Instruction. For the listing that follows, give again exactly the lines from the one with "for Blender 4.5." to the one with "tangle('high pale twigs", including both.
◇ ◇ ◇ ◇ ◇ ◇ ◇
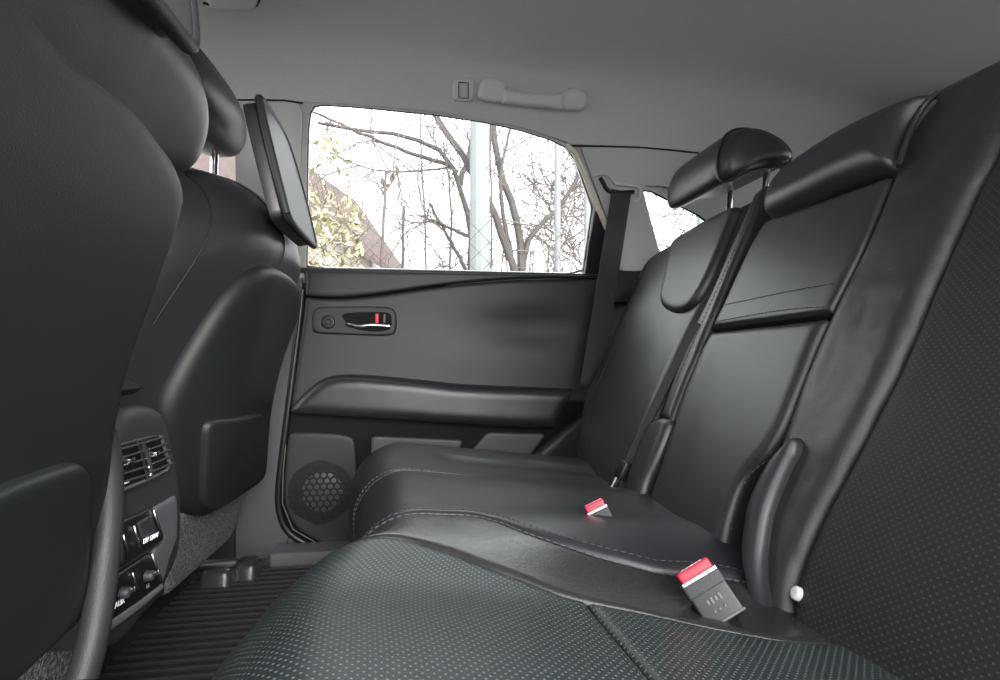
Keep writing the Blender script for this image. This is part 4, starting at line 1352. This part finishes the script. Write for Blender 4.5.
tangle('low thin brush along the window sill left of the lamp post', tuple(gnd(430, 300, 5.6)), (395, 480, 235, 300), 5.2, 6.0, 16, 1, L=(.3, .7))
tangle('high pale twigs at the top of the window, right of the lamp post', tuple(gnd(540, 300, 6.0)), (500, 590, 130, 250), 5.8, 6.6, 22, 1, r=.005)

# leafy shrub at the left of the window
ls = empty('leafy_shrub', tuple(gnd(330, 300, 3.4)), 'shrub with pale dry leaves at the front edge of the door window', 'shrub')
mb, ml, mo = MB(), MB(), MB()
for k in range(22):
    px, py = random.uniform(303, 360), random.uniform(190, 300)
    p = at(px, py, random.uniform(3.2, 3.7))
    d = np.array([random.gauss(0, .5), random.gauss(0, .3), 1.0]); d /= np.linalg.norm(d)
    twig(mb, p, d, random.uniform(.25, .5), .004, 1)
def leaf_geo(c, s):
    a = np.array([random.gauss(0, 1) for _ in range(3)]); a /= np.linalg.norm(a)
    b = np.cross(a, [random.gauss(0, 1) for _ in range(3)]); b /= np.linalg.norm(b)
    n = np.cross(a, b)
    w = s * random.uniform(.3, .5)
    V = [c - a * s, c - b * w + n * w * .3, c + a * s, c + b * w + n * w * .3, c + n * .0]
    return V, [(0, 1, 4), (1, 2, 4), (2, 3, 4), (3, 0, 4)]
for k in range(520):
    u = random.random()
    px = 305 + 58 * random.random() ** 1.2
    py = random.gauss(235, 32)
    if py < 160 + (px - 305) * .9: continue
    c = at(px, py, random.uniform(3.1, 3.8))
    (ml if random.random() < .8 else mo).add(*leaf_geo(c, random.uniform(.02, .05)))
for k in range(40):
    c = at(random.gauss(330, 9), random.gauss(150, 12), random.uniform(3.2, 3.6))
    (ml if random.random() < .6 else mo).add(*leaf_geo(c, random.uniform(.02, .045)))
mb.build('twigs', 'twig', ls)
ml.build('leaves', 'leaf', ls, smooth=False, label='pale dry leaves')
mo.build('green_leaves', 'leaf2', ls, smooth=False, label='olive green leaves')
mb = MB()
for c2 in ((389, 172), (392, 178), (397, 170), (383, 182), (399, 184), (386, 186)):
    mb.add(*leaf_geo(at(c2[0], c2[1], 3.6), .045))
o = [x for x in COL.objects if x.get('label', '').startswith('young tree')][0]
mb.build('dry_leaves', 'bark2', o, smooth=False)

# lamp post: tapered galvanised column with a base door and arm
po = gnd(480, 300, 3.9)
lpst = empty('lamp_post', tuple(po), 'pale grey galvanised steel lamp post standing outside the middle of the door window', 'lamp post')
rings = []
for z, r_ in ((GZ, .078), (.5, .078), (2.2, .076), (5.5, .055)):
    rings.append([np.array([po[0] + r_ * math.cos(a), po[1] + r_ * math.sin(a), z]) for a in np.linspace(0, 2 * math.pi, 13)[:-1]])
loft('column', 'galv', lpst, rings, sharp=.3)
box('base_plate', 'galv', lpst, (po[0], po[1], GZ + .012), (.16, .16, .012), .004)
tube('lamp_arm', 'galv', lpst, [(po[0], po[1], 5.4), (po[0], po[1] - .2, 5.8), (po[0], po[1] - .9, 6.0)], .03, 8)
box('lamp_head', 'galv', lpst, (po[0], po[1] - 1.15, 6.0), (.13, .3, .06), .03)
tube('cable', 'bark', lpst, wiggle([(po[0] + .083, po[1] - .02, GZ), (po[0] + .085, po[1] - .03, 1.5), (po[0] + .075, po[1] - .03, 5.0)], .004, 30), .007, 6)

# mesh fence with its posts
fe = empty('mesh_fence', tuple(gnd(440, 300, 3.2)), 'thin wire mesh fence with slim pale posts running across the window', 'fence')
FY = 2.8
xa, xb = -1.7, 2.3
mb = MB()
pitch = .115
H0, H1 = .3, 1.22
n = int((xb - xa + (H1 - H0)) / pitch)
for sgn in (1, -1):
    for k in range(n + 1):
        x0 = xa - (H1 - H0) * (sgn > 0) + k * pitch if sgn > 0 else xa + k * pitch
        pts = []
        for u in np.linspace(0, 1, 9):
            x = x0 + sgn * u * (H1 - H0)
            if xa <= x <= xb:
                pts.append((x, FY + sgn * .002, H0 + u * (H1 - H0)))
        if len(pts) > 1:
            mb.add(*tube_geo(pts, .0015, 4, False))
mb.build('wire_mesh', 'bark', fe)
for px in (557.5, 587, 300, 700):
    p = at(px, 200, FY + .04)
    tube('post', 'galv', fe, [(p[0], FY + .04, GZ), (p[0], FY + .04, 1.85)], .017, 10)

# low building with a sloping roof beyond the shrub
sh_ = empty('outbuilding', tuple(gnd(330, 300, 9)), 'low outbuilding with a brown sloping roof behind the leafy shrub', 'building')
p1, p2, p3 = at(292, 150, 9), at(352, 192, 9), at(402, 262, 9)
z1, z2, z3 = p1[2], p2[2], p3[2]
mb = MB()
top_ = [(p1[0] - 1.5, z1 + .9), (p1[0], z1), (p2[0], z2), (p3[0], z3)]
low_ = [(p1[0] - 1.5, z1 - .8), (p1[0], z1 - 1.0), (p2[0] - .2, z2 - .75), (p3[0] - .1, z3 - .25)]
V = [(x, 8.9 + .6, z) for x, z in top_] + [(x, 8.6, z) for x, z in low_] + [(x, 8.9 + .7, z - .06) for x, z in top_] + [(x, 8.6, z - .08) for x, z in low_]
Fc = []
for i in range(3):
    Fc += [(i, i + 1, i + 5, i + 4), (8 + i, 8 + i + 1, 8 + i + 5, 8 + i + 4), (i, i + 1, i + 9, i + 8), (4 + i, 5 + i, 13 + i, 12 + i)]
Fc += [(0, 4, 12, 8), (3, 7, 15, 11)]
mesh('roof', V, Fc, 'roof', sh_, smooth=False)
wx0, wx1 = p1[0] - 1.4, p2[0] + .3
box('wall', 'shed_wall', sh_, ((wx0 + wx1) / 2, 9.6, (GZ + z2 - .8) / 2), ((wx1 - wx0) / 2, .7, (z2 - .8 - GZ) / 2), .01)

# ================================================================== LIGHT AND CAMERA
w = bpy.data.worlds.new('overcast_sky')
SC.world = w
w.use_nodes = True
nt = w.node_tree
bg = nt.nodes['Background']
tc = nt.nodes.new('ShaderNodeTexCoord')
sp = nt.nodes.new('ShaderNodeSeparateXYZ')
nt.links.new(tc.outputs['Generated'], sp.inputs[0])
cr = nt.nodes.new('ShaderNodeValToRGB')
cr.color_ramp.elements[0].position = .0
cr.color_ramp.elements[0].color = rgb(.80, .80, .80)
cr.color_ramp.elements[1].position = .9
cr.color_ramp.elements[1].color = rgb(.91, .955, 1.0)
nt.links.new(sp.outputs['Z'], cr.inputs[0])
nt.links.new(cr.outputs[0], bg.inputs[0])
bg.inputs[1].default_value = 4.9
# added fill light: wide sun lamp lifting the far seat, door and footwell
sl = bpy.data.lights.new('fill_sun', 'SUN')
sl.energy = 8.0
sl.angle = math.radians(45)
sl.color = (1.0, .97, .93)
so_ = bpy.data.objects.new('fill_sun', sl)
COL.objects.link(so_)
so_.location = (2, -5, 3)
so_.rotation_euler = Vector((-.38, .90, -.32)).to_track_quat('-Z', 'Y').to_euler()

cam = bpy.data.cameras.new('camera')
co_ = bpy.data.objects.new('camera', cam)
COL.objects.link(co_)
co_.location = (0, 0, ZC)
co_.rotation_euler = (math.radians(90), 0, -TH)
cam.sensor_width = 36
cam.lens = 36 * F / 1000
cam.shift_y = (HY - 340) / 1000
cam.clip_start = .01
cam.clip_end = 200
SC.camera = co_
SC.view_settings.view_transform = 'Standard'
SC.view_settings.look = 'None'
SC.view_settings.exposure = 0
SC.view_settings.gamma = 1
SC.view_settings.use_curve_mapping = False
◇ ◇ ◇ ◇ ◇ ◇ ◇
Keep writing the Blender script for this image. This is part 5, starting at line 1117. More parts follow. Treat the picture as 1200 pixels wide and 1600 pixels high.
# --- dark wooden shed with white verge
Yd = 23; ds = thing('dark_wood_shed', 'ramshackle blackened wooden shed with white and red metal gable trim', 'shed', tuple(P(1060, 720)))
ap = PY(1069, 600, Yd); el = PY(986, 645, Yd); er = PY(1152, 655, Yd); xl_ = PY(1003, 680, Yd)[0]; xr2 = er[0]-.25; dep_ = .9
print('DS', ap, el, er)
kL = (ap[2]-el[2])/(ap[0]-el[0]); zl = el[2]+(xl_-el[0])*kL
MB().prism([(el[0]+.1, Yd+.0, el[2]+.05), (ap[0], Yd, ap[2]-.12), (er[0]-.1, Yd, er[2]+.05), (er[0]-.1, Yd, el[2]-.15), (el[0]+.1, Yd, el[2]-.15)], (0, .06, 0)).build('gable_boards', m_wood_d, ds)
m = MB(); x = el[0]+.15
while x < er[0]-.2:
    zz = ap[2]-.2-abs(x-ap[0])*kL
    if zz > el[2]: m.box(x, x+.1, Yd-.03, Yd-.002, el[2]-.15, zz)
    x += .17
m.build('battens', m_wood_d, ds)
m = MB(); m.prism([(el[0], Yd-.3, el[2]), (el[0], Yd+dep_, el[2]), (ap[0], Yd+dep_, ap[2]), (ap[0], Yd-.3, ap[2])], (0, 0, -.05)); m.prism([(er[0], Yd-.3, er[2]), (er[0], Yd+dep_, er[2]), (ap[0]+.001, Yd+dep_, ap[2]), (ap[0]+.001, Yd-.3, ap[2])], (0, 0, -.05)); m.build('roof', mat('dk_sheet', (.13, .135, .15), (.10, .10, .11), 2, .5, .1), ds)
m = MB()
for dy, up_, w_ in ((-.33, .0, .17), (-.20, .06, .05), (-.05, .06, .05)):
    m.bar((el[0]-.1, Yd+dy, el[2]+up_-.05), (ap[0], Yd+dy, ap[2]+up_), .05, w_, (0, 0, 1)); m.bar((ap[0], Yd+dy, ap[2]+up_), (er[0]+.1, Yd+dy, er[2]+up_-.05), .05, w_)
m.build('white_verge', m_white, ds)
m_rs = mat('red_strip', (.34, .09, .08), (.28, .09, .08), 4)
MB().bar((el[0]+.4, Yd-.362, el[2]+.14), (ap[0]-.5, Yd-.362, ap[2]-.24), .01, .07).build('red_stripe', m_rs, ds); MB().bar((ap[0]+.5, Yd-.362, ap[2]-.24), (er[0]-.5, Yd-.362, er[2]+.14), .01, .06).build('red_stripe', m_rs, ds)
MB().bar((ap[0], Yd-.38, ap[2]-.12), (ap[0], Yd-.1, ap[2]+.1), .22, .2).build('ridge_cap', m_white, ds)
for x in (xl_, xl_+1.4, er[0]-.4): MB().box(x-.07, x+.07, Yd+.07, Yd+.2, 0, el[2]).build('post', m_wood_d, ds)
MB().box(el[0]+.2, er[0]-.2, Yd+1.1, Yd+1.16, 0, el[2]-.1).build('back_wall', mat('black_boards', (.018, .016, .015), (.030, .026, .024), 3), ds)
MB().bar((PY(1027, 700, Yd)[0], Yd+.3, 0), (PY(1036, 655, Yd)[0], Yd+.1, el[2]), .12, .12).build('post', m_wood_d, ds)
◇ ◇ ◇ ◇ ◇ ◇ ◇
Complete answer.
Keep writing the Blender script for this image. This is part 4, starting at line 1352. This part finishes the script. Write for Blender 4.5.
tangle('low thin brush along the window sill left of the lamp post', tuple(gnd(430, 300, 5.6)), (395, 480, 235, 300), 5.2, 6.0, 16, 1, L=(.3, .7))
tangle('high pale twigs at the top of the window, right of the lamp post', tuple(gnd(540, 300, 6.0)), (500, 590, 130, 250), 5.8, 6.6, 22, 1, r=.005)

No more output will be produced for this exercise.